Several times throughout the day-long presentation, a “bellhop” rang a bell and at once the entire cast of characters as well as a couple of French maids and ballet dancers scampered down the staircase to put on a small, cheeky and humorous but highly chic fashion show. Guests topped off their visit to the presentation with a visit to Café Vivier, complete with freshly made crepes. Ooh la la, indeed.


Despite all the fun the others were having, someone who probably wasn’t having fun was Off-White designer Virgil Abloh, grounded back in Chicago. Nor was it fun for guests navigating rush hour traffic following the Rick Owens show across town, sidewalk barricades, confusing entrances at the Centre Pompidou with legions of fans who probably weren’t even aware the pop culture designer was convalescing at home under strict doctor’s orders. The complicated entry included a single file staircase to arrive at simple warehouse aka garage space whose set included a single white curtain. Because it was the only one that existed in Paris, of course.

Arriving at the show may have been fraught with complications. The collection, however, was not. Sticking to an Off White play on standards, the lineup was mainly simple shirt dresses, T’s and leather five-pocket and cargo style pants. Swiss cheese-cut holes on a new bag, pant legs and t-shirts recalled something close to home – Abloh’s Alma Mater Wisconsin, known for wearing foam cheesehead hats at sporting events. For a relaxed take on evening, a parachute technical fabric was ruched and pleated into a gown with ties as trim. A series of interesting photo prints were the result of a collaboration with brothers Roman and Erwan Bouroullec, who are Paris-based industrial designers.

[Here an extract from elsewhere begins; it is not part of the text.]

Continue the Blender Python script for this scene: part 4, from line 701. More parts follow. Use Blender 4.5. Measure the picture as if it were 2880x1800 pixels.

It may have been a marketing play – creating a new line of basics for urban, hip-hop, streetwear-centric Gen Z and millennial consumers. Or it could have been the signs of fatigue Abloh was surely already feeling as he designed this current collection. Observers, some in and out of the industry, seemed to gasp at the news of his doctor-ordered three-month hiatus, but those familiar with the scenario weren’t similarly fazed. Greater designers before Abloh – Alexander McQueen, Marc Jacobs, Alexander Wang and Michael Kors, to name a few –know the pressures of designing your own line while helming a luxury brand in Europe and succumbed to said pressures one way or another. Burnout was inevitable at Abloh’s pace.

The show, entitled “Meteor Shower” referencing a woman’s power strong enough to withstand a meteor shower, started with the voice of first female astronaut Mae Jemison speaking of the mementos that she took with her into space as to her, they represented “people who didn’t belong.” This list included a poster of Judith Jamison, Alvin Ailey creative director, from her Cry dance; a Bundu statue from a West African women’s society; and a flag from Alpha Kappa Alpha, the first black female sorority. This specific narrative from 2018 spoke of them representing creativity that Jemison feels can be expressed in everything. It didn’t make an obvious connection unless some of the clothes could be thought of as space age, but the desire to create something meaningful and belonging have been at Off-White’s core since its beginning.